さて、お口直しではないですが、これら縄跳びの句と同様に、「回す」対象に眼目がある句として、右句を思い出しました。「ホトトギス」派の当代の名人を捕まえてなんですが、小学生とも俳文学者とも全然、出来が違いますね。一句の姿の良さとかはひとまず脇に置いて、根本的な違いはどこにあるかを考えてみると、右句では「回す」対象である「鉾」も「東山」も本当に回っているのに対して、縄跳びの句では「冬空」も「夕焼け」もじつは回っていはしないことではないでしょうか。両句の「回す」は、単に「縄跳び」につきものの単語であることにしか根拠がないのです。それでも小学生の句の方は、やや特殊な遊び方をした場合には実際に冬空が回る可能性があるかも知れませんが、俳文学者の方は遊ぶ子供たちをはたで眺めているのですから夕焼けが回る気遣いは皆無と思われます。
要するに吉川・小室の句は、悪い意味での言葉遊びに終始しているのです。

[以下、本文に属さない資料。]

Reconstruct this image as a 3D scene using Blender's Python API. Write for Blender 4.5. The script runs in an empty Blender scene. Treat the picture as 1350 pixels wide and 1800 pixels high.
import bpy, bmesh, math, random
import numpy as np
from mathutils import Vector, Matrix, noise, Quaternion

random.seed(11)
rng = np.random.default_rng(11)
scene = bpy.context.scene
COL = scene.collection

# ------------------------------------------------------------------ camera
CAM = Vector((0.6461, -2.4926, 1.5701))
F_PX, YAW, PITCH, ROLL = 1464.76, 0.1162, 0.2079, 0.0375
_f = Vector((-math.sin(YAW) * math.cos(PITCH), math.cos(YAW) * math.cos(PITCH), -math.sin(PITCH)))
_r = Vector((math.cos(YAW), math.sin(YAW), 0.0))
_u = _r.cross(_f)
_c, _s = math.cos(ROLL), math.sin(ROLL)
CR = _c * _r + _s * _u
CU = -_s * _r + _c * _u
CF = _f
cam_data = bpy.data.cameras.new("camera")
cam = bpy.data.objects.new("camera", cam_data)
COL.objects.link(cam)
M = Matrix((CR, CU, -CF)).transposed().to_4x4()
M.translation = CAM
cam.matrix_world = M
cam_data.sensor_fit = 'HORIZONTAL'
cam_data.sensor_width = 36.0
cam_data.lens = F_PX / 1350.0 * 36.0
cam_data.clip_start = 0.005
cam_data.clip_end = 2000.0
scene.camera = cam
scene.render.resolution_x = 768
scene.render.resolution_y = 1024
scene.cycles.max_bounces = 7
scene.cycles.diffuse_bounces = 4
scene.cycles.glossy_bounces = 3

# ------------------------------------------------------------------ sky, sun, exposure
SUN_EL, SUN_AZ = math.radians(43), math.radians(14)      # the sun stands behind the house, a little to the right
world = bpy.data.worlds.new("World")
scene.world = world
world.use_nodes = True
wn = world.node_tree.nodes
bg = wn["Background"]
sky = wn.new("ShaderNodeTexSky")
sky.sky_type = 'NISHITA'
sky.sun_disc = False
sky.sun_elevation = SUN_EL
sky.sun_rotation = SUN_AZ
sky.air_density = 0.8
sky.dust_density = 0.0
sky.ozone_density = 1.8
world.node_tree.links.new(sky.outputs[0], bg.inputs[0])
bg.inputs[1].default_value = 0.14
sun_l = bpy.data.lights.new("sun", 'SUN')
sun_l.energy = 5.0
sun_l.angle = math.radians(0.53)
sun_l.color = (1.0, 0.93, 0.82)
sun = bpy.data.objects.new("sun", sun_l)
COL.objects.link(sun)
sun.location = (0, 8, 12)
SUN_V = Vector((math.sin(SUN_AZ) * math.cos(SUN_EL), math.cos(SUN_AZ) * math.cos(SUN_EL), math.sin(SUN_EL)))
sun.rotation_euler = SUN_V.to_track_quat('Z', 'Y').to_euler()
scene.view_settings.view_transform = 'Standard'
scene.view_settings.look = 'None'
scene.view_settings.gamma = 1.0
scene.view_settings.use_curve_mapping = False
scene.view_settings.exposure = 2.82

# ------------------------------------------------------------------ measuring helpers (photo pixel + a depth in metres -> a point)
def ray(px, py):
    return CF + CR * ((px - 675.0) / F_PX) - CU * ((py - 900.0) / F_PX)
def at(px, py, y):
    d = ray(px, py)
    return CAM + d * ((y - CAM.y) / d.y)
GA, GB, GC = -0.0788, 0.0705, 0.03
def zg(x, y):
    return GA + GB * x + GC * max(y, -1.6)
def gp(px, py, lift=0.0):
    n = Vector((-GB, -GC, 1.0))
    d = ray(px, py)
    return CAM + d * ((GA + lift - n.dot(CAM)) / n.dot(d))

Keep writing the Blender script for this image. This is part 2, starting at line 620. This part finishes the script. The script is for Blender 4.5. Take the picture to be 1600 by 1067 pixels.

実体を超えた次元で華麗なるイメージのアクロバットを見せるわけでもなく、かといって実体を伴なった発見があるわけでもなく、縄跳び→回す→背景(である冬空、夕焼け)というルーズな言葉の並びの中で、回す対象を縄から背景の方にすりかえる工夫がなされた。この工夫がつまり悪い意味での言葉遊びということです。これに対して右句は、「東山回して」が一瞬、言葉遊びの誇張表現のように呈示されるのですが、しかし鉾を動かす人、鉾に乗る人の視野の中で事実、東山は回るのです。構成が、一種の倒置法になっているのもとても効果的ではないでしょうか。
季語 左=冬晴(冬)/右=秋の風(秋)
作者紹介
- 吉川泰代
詳細不明。掲句は、一九八一年の高知県大豊町川口小学校文集「かわぐち」所収。但し、
引用は「円錐」第五十一号(二〇一一年秋号)より。
- 後藤比奈夫(ごとう・ひなお)
一九一七年生まれ。父・夜半より「諷詠」主宰を継承。掲句は、第四句集『花匂ひ』(一九八二年 牧羊社)所収。但し、引用は『後藤比奈夫七部集』(二〇〇〇年 沖積舎)より。